#### Recorded information:
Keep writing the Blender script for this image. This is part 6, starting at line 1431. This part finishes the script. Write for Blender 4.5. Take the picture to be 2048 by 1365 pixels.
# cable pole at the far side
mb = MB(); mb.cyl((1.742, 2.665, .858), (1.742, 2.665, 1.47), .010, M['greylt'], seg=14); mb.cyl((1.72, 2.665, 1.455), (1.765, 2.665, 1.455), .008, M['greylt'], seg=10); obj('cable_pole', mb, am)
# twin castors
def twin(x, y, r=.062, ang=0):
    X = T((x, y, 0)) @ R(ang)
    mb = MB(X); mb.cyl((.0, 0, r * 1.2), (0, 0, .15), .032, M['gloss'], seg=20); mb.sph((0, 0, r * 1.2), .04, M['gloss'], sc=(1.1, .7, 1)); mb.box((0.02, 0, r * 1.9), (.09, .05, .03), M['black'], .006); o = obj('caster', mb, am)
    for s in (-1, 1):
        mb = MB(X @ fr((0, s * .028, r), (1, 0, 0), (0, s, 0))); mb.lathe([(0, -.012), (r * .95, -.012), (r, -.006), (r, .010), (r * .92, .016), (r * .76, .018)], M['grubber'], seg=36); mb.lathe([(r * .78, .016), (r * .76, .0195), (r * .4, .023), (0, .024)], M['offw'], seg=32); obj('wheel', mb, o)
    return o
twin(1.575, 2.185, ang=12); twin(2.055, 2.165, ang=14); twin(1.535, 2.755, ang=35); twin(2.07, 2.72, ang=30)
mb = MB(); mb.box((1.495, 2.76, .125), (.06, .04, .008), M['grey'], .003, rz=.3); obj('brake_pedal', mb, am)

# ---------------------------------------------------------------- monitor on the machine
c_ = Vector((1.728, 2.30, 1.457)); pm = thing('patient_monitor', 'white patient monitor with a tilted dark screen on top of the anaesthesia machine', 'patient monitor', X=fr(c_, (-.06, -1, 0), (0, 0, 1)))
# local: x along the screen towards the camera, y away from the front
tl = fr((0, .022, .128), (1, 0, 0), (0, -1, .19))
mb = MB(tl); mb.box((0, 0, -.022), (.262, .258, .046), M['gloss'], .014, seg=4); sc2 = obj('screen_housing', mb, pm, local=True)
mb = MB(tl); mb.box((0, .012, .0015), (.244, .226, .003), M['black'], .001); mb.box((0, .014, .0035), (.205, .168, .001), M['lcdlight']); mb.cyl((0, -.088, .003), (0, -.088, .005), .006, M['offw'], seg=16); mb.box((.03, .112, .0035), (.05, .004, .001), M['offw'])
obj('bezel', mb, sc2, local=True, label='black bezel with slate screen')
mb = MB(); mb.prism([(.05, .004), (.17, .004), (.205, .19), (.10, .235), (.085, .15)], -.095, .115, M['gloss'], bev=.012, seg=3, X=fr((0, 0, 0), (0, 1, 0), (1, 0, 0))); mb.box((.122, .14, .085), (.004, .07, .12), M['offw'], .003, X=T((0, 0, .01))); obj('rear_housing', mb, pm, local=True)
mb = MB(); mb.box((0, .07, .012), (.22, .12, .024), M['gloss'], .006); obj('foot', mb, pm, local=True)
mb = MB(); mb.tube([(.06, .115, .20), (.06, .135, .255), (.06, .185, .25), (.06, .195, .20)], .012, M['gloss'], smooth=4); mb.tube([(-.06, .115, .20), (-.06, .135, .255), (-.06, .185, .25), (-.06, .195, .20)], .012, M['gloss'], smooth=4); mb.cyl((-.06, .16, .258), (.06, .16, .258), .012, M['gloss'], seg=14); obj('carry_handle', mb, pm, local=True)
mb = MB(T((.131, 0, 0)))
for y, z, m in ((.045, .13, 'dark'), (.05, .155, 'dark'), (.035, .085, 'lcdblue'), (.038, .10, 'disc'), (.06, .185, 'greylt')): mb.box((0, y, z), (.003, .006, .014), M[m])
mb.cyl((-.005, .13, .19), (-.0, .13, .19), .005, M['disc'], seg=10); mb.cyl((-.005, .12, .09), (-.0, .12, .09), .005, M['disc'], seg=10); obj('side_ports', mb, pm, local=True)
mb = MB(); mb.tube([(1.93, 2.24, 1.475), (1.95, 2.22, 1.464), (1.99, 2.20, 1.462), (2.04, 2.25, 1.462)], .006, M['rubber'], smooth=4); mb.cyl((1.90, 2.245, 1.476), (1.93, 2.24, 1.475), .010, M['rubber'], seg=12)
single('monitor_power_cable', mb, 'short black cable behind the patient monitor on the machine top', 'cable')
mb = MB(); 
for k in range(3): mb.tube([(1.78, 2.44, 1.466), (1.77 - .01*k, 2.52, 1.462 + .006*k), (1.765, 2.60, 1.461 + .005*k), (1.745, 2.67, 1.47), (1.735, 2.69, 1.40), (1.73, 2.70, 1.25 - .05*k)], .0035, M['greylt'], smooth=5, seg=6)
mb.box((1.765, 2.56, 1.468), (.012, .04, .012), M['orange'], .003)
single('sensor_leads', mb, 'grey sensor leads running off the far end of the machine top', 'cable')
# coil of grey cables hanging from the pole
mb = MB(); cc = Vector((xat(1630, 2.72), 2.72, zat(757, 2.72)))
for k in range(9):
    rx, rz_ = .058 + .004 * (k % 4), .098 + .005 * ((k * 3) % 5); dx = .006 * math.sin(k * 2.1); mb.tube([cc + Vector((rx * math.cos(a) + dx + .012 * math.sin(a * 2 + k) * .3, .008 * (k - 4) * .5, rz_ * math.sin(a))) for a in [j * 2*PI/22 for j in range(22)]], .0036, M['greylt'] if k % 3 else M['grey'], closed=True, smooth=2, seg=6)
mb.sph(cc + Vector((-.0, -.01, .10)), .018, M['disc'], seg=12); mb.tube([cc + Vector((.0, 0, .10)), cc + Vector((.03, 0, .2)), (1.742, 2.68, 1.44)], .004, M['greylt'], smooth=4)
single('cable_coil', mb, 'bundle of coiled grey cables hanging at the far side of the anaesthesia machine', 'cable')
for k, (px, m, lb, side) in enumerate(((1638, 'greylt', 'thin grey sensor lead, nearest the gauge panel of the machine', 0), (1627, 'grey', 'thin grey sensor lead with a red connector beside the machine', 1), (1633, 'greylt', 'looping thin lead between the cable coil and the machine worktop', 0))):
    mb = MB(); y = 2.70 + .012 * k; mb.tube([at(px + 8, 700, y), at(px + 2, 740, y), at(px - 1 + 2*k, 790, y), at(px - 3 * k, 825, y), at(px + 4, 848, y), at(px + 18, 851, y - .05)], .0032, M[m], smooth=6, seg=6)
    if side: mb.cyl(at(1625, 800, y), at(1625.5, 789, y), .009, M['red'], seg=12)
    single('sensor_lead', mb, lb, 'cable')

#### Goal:
Give the listing again, word for word.

#### Solution for this task:
Keep writing the Blender script for this image. This is part 6, starting at line 1431. This part finishes the script. Write for Blender 4.5. Take the picture to be 2048 by 1365 pixels.
# cable pole at the far side
mb = MB(); mb.cyl((1.742, 2.665, .858), (1.742, 2.665, 1.47), .010, M['greylt'], seg=14); mb.cyl((1.72, 2.665, 1.455), (1.765, 2.665, 1.455), .008, M['greylt'], seg=10); obj('cable_pole', mb, am)
# twin castors
def twin(x, y, r=.062, ang=0):
    X = T((x, y, 0)) @ R(ang)
    mb = MB(X); mb.cyl((.0, 0, r * 1.2), (0, 0, .15), .032, M['gloss'], seg=20); mb.sph((0, 0, r * 1.2), .04, M['gloss'], sc=(1.1, .7, 1)); mb.box((0.02, 0, r * 1.9), (.09, .05, .03), M['black'], .006); o = obj('caster', mb, am)
    for s in (-1, 1):
        mb = MB(X @ fr((0, s * .028, r), (1, 0, 0), (0, s, 0))); mb.lathe([(0, -.012), (r * .95, -.012), (r, -.006), (r, .010), (r * .92, .016), (r * .76, .018)], M['grubber'], seg=36); mb.lathe([(r * .78, .016), (r * .76, .0195), (r * .4, .023), (0, .024)], M['offw'], seg=32); obj('wheel', mb, o)
    return o
twin(1.575, 2.185, ang=12); twin(2.055, 2.165, ang=14); twin(1.535, 2.755, ang=35); twin(2.07, 2.72, ang=30)
mb = MB(); mb.box((1.495, 2.76, .125), (.06, .04, .008), M['grey'], .003, rz=.3); obj('brake_pedal', mb, am)

# ---------------------------------------------------------------- monitor on the machine
c_ = Vector((1.728, 2.30, 1.457)); pm = thing('patient_monitor', 'white patient monitor with a tilted dark screen on top of the anaesthesia machine', 'patient monitor', X=fr(c_, (-.06, -1, 0), (0, 0, 1)))
# local: x along the screen towards the camera, y away from the front
tl = fr((0, .022, .128), (1, 0, 0), (0, -1, .19))
mb = MB(tl); mb.box((0, 0, -.022), (.262, .258, .046), M['gloss'], .014, seg=4); sc2 = obj('screen_housing', mb, pm, local=True)
mb = MB(tl); mb.box((0, .012, .0015), (.244, .226, .003), M['black'], .001); mb.box((0, .014, .0035), (.205, .168, .001), M['lcdlight']); mb.cyl((0, -.088, .003), (0, -.088, .005), .006, M['offw'], seg=16); mb.box((.03, .112, .0035), (.05, .004, .001), M['offw'])
obj('bezel', mb, sc2, local=True, label='black bezel with slate screen')
mb = MB(); mb.prism([(.05, .004), (.17, .004), (.205, .19), (.10, .235), (.085, .15)], -.095, .115, M['gloss'], bev=.012, seg=3, X=fr((0, 0, 0), (0, 1, 0), (1, 0, 0))); mb.box((.122, .14, .085), (.004, .07, .12), M['offw'], .003, X=T((0, 0, .01))); obj('rear_housing', mb, pm, local=True)
mb = MB(); mb.box((0, .07, .012), (.22, .12, .024), M['gloss'], .006); obj('foot', mb, pm, local=True)
mb = MB(); mb.tube([(.06, .115, .20), (.06, .135, .255), (.06, .185, .25), (.06, .195, .20)], .012, M['gloss'], smooth=4); mb.tube([(-.06, .115, .20), (-.06, .135, .255), (-.06, .185, .25), (-.06, .195, .20)], .012, M['gloss'], smooth=4); mb.cyl((-.06, .16, .258), (.06, .16, .258), .012, M['gloss'], seg=14); obj('carry_handle', mb, pm, local=True)
mb = MB(T((.131, 0, 0)))
for y, z, m in ((.045, .13, 'dark'), (.05, .155, 'dark'), (.035, .085, 'lcdblue'), (.038, .10, 'disc'), (.06, .185, 'greylt')): mb.box((0, y, z), (.003, .006, .014), M[m])
mb.cyl((-.005, .13, .19), (-.0, .13, .19), .005, M['disc'], seg=10); mb.cyl((-.005, .12, .09), (-.0, .12, .09), .005, M['disc'], seg=10); obj('side_ports', mb, pm, local=True)
mb = MB(); mb.tube([(1.93, 2.24, 1.475), (1.95, 2.22, 1.464), (1.99, 2.20, 1.462), (2.04, 2.25, 1.462)], .006, M['rubber'], smooth=4); mb.cyl((1.90, 2.245, 1.476), (1.93, 2.24, 1.475), .010, M['rubber'], seg=12)
single('monitor_power_cable', mb, 'short black cable behind the patient monitor on the machine top', 'cable')
mb = MB(); 
for k in range(3): mb.tube([(1.78, 2.44, 1.466), (1.77 - .01*k, 2.52, 1.462 + .006*k), (1.765, 2.60, 1.461 + .005*k), (1.745, 2.67, 1.47), (1.735, 2.69, 1.40), (1.73, 2.70, 1.25 - .05*k)], .0035, M['greylt'], smooth=5, seg=6)
mb.box((1.765, 2.56, 1.468), (.012, .04, .012), M['orange'], .003)
single('sensor_leads', mb, 'grey sensor leads running off the far end of the machine top', 'cable')
# coil of grey cables hanging from the pole
mb = MB(); cc = Vector((xat(1630, 2.72), 2.72, zat(757, 2.72)))
for k in range(9):
    rx, rz_ = .058 + .004 * (k % 4), .098 + .005 * ((k * 3) % 5); dx = .006 * math.sin(k * 2.1); mb.tube([cc + Vector((rx * math.cos(a) + dx + .012 * math.sin(a * 2 + k) * .3, .008 * (k - 4) * .5, rz_ * math.sin(a))) for a in [j * 2*PI/22 for j in range(22)]], .0036, M['greylt'] if k % 3 else M['grey'], closed=True, smooth=2, seg=6)
mb.sph(cc + Vector((-.0, -.01, .10)), .018, M['disc'], seg=12); mb.tube([cc + Vector((.0, 0, .10)), cc + Vector((.03, 0, .2)), (1.742, 2.68, 1.44)], .004, M['greylt'], smooth=4)
single('cable_coil', mb, 'bundle of coiled grey cables hanging at the far side of the anaesthesia machine', 'cable')
for k, (px, m, lb, side) in enumerate(((1638, 'greylt', 'thin grey sensor lead, nearest the gauge panel of the machine', 0), (1627, 'grey', 'thin grey sensor lead with a red connector beside the machine', 1), (1633, 'greylt', 'looping thin lead between the cable coil and the machine worktop', 0))):
    mb = MB(); y = 2.70 + .012 * k; mb.tube([at(px + 8, 700, y), at(px + 2, 740, y), at(px - 1 + 2*k, 790, y), at(px - 3 * k, 825, y), at(px + 4, 848, y), at(px + 18, 851, y - .05)], .0032, M[m], smooth=6, seg=6)
    if side: mb.cyl(at(1625, 800, y), at(1625.5, 789, y), .009, M['red'], seg=12)
    single('sensor_lead', mb, lb, 'cable')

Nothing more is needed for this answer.